Copying an operating system image to an SD card using Mac OS

https://www.raspberrypi.org/documentation/installation/installing-images/mac.md

Note: The use of the dd tool can overwrite any partition of your machine. If you specify the wrong device in the instructions, you could overwrite your primary Mac OS partition!

Determine SD device

  • Insert the SD card in the slot or connect the SD card reader with the SD card inside.
  • diskutil list

    or

  • From the Apple menu, choose ‘System Report’, then click on ‘More info…’.
  • Click on ‘USB’ (or ‘Card Reader’ if you are using a built-in SD card reader), then search for your SD card in the upper right section of the window. Click on it, then search for the BSD name in the lower right section. It is in the form diskN (for example, disk4). Record this name.
  • using Disk Utility, unmount the partition. Do not eject it.

Copy the image

  • From Terminal, enter:
    sudo dd bs=1m if=path_of_your_image.img of=/dev/rdiskN conv=sync

    Replace N with the number that you noted before.

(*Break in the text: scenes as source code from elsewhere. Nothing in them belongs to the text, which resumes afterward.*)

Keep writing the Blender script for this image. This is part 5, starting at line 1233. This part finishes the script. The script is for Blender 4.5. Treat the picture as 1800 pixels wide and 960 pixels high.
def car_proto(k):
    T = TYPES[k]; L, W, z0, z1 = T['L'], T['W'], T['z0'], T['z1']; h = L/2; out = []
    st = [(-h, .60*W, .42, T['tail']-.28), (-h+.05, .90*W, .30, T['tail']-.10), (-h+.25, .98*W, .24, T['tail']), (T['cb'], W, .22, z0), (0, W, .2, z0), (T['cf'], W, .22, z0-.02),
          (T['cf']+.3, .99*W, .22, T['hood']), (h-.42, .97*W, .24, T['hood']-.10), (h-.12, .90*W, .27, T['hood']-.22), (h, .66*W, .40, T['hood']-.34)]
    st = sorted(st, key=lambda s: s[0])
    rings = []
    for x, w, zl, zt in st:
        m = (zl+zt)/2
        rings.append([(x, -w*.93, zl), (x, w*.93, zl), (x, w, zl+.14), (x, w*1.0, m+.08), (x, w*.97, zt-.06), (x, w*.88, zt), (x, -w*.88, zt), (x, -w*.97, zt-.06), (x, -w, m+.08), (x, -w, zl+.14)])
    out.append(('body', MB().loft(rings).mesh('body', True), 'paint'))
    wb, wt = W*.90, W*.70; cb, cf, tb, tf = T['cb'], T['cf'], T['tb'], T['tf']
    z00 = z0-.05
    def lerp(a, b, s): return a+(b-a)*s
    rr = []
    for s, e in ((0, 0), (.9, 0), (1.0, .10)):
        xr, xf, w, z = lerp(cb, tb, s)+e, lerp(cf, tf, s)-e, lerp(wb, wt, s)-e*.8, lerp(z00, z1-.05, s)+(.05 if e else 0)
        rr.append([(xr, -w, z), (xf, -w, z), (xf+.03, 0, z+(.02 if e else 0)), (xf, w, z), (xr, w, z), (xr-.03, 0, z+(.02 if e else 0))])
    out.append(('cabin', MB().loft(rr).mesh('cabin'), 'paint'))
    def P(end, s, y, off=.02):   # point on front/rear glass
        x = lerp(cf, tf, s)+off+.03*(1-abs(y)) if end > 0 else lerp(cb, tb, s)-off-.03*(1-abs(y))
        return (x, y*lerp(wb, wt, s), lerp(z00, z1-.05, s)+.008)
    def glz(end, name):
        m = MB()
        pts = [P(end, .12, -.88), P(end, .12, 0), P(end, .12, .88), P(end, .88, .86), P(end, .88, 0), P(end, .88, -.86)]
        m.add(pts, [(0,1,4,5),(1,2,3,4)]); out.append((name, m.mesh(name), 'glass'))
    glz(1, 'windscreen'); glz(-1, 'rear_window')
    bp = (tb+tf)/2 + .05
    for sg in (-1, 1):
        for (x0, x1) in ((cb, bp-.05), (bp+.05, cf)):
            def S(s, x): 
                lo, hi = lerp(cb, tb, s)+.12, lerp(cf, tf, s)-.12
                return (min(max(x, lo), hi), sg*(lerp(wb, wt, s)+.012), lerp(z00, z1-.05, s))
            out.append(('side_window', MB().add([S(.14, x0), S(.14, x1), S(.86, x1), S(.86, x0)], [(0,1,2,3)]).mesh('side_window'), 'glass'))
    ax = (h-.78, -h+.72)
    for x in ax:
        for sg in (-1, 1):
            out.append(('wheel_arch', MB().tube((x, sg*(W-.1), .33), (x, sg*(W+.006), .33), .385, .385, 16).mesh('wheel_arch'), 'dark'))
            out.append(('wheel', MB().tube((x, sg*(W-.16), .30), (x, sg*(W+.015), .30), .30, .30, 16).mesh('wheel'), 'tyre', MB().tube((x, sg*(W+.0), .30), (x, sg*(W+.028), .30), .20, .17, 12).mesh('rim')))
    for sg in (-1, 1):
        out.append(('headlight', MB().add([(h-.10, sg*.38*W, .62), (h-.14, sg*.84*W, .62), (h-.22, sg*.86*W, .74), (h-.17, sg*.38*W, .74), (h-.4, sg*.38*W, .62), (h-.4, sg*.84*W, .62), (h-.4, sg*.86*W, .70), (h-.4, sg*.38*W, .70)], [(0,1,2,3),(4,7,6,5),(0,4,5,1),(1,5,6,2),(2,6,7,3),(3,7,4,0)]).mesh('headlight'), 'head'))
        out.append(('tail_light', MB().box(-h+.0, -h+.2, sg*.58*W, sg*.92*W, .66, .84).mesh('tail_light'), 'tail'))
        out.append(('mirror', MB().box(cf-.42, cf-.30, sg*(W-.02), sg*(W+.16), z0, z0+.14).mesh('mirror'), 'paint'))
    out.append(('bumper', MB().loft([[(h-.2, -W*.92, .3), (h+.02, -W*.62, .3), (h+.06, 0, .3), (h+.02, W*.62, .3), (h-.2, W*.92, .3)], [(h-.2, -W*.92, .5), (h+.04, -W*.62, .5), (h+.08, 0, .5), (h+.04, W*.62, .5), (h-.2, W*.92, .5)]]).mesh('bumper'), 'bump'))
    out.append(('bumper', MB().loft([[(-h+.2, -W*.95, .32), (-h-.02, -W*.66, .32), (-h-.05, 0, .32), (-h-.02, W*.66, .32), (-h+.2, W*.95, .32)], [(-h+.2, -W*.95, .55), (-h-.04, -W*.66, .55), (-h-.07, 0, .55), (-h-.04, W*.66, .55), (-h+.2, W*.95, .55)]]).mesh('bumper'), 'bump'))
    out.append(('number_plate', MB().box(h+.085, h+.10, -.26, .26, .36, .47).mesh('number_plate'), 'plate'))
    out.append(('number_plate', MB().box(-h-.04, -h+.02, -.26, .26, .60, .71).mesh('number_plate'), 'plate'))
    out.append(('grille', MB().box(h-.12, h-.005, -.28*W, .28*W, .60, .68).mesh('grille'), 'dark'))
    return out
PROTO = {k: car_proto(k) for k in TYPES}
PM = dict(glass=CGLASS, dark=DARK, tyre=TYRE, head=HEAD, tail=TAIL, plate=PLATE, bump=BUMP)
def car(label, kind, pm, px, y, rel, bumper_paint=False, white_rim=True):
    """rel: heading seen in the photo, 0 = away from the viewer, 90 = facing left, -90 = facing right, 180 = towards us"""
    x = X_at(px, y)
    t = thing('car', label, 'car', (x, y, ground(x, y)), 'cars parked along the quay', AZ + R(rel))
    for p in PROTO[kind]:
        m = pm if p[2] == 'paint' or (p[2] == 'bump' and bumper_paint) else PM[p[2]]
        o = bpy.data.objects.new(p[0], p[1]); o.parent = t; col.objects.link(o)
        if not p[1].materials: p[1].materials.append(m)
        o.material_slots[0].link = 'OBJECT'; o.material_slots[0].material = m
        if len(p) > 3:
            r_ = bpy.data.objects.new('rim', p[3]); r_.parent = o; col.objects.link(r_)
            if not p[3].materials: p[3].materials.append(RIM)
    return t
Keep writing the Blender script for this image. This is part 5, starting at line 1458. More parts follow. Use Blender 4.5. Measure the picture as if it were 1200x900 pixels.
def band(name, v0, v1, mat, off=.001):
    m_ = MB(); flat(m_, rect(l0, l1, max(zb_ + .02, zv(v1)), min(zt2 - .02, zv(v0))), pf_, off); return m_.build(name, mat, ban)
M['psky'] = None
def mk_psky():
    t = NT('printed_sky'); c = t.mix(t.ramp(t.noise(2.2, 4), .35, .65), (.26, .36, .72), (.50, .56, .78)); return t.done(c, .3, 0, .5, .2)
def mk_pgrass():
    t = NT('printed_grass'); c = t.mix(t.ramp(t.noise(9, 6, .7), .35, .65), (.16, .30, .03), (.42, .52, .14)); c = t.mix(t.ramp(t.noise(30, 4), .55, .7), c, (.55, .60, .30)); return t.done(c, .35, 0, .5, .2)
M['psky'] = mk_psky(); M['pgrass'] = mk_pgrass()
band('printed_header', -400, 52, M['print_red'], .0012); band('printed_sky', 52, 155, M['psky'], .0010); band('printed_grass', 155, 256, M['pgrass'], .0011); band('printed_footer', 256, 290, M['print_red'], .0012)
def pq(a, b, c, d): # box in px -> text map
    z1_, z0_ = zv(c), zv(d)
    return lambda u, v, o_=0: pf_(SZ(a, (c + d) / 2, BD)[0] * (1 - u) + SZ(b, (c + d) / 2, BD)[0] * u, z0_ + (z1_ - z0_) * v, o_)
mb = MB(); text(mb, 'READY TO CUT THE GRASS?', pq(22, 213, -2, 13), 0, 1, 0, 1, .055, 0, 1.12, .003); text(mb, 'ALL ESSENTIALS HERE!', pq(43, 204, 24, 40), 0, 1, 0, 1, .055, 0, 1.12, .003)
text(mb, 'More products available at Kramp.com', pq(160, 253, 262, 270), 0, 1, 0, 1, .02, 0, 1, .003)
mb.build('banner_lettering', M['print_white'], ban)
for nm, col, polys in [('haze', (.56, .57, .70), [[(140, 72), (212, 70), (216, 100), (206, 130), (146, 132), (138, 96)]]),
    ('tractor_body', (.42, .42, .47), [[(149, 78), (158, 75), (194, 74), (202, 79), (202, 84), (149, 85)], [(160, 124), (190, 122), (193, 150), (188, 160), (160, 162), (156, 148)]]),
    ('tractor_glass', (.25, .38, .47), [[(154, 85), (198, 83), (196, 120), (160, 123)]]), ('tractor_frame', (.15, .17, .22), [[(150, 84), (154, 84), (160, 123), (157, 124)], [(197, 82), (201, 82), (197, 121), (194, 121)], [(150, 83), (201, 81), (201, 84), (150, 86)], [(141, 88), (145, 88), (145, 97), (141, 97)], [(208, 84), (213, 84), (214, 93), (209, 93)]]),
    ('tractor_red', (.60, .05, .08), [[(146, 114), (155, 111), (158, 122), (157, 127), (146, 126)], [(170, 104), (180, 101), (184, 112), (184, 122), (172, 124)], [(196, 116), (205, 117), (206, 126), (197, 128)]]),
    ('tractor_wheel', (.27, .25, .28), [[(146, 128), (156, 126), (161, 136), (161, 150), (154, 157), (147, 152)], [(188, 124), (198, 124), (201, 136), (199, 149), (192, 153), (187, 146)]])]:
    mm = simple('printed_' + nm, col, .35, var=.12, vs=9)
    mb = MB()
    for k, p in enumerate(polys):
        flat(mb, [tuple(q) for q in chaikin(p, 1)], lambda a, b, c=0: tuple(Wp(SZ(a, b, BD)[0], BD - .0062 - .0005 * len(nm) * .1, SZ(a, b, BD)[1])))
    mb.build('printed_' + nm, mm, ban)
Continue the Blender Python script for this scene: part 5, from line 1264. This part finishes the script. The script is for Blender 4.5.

    This can take more than 15 minutes, depending on the image file size. Check the progress by pressing Ctrl+T.

    If the command reports dd: bs: illegal numeric value, change the block size bs=1m to bs=1M.

    If the command reports dd: /dev/rdisk2: Operation not permitted you need to disable SIP before continuing.

    If the command reports the error dd: /dev/rdisk3: Permission denied, the partition table of the SD card is being protected against being overwritten by Mac OS. Erase the SD card’s partition table using this command:

    sudo diskutil partitionDisk /dev/diskN 1 MBR "Free Space" "%noformat%" 100%

    That command will also set the permissions on the device to allow writing. Now issue the dd command again.